## To do
Search the listing below for the word "from" and copy each line that holds it.

►

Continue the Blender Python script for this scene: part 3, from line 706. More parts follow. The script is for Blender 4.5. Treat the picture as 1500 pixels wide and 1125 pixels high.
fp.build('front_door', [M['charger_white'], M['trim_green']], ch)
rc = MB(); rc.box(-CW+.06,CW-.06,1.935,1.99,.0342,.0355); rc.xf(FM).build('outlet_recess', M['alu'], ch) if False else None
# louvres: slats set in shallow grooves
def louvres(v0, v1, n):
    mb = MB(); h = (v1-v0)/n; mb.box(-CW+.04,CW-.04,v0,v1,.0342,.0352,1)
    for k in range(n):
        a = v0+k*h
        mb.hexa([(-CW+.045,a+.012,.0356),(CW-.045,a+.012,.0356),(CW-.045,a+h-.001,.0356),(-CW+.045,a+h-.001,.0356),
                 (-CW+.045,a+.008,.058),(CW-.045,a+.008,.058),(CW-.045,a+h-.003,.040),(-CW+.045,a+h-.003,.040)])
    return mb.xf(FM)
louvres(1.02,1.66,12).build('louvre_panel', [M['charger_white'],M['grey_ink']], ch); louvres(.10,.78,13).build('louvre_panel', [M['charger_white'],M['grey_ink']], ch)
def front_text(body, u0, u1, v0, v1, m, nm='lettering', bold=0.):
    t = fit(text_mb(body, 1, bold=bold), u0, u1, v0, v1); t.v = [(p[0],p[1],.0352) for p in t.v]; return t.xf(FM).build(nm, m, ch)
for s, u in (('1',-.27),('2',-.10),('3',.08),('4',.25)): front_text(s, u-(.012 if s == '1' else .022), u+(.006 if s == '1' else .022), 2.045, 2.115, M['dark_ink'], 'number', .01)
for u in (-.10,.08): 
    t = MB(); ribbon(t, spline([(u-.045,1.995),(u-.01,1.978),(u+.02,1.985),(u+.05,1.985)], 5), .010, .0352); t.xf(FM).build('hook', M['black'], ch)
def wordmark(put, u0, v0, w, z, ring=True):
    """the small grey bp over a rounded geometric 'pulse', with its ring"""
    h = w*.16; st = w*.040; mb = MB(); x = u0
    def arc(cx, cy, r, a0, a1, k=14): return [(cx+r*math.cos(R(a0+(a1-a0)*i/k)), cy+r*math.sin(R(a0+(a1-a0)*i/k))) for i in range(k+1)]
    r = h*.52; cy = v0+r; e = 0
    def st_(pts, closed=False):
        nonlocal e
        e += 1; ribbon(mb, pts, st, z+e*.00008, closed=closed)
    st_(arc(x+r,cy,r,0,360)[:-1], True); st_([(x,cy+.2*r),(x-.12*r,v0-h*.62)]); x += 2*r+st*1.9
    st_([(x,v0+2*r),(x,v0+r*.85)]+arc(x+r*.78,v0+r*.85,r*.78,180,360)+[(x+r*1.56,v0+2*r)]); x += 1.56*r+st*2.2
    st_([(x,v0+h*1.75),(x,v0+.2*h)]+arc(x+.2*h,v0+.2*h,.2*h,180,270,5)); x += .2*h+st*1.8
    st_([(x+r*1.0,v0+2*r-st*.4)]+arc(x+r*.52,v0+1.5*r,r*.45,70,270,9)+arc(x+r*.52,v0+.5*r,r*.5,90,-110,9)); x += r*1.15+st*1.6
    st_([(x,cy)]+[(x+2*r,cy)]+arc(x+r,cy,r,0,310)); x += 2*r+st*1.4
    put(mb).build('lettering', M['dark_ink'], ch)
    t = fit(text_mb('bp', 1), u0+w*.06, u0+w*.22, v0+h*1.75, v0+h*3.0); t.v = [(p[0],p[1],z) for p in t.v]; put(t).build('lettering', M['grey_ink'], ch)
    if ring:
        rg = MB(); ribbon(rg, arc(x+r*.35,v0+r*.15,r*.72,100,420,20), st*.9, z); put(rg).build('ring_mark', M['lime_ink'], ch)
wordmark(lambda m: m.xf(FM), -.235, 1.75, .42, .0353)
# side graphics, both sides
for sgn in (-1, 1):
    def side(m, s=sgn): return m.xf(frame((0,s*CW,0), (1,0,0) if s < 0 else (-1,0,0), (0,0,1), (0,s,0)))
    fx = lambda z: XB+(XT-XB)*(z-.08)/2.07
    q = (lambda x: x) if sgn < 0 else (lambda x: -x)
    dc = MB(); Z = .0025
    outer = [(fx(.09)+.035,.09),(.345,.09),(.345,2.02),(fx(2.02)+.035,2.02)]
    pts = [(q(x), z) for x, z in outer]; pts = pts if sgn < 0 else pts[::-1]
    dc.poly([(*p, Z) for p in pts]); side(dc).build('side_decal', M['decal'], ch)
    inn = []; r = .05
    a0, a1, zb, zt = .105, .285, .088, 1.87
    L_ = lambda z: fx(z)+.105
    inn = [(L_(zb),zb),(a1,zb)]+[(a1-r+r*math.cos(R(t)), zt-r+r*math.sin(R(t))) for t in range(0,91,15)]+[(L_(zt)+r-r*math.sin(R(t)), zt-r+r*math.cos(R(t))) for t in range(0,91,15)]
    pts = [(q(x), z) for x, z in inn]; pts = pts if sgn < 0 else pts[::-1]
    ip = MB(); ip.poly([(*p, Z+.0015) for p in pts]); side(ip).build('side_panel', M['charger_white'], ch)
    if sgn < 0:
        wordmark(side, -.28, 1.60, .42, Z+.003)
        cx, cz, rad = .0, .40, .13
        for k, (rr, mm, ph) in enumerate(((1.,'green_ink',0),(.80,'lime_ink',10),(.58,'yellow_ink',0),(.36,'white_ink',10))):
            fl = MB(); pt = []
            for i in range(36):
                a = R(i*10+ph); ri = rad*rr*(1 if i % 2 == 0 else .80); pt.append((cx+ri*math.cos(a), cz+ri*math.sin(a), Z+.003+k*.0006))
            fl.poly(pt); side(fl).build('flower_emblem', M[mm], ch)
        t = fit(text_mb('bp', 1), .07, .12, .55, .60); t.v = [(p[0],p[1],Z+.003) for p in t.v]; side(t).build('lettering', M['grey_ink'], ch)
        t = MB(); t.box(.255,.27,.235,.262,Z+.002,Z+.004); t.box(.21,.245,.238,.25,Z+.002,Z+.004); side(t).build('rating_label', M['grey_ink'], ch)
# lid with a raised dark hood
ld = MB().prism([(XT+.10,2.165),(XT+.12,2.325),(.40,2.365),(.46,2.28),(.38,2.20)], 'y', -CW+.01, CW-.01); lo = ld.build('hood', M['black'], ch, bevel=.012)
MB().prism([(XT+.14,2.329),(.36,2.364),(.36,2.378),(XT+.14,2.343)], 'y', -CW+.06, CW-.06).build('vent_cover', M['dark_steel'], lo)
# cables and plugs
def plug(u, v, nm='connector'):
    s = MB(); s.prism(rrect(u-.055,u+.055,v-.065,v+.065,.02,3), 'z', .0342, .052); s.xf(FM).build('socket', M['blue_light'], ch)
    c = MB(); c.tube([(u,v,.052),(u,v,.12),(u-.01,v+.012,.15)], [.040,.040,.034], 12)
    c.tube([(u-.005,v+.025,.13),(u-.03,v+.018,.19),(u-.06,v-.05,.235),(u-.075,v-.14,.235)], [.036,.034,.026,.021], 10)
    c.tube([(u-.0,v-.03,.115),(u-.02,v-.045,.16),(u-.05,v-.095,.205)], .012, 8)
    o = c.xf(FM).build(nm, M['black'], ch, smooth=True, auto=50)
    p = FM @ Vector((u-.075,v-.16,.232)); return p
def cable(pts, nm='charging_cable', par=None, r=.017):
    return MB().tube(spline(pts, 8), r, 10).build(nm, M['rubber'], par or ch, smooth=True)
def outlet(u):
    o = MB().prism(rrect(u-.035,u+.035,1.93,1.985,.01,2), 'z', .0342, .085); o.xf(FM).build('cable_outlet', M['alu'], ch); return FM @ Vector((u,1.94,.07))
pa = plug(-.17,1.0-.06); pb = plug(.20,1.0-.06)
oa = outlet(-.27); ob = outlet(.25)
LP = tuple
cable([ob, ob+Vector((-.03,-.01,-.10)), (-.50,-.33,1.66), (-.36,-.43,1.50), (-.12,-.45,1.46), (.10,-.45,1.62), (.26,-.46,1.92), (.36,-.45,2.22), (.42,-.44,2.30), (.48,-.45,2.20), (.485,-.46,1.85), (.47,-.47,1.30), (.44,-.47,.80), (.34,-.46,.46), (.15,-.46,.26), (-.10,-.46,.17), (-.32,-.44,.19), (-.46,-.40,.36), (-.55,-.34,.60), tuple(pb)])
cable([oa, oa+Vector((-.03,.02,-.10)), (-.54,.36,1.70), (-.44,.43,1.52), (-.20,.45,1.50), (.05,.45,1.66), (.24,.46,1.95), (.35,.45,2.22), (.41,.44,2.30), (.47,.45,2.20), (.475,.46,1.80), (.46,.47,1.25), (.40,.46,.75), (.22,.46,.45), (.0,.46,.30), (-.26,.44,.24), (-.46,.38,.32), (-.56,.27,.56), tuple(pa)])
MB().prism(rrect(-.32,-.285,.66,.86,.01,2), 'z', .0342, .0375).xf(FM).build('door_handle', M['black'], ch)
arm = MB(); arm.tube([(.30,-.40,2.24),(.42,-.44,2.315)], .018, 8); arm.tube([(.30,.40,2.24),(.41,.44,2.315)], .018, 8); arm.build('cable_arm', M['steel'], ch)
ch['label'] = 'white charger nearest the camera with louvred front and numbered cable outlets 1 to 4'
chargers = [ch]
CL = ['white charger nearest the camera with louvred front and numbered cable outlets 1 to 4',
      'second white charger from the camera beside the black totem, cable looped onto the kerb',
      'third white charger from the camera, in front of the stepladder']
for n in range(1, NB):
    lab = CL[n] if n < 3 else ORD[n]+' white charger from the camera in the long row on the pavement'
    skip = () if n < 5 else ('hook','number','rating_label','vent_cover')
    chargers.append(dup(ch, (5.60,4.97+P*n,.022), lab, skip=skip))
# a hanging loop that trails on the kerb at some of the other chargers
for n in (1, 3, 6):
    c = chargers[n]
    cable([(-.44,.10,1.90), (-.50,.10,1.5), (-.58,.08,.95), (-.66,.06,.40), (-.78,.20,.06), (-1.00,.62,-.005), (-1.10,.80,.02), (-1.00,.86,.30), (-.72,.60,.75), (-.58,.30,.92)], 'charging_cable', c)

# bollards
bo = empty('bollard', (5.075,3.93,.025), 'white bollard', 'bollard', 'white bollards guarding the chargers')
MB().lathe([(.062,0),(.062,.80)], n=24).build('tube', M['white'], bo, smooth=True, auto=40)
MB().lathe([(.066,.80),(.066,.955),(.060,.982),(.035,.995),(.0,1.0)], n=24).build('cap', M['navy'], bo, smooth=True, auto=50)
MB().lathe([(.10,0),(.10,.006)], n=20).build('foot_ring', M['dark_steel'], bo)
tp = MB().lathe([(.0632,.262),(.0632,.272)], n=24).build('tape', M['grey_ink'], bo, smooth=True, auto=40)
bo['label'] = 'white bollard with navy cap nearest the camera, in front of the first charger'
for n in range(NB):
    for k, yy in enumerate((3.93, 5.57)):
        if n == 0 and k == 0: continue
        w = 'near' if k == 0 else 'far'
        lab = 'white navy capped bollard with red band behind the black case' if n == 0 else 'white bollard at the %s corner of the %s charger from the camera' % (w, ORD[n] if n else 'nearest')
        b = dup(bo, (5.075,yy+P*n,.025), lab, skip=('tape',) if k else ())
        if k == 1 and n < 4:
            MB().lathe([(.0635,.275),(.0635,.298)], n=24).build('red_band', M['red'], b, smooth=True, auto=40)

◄

## Task answer
Continue the Blender Python script for this scene: part 3, from line 706. More parts follow. The script is for Blender 4.5. Treat the picture as 1500 pixels wide and 1125 pixels high.
      'second white charger from the camera beside the black totem, cable looped onto the kerb',
      'third white charger from the camera, in front of the stepladder']
    lab = CL[n] if n < 3 else ORD[n]+' white charger from the camera in the long row on the pavement'
        lab = 'white navy capped bollard with red band behind the black case' if n == 0 else 'white bollard at the %s corner of the %s charger from the camera' % (w, ORD[n] if n else 'nearest')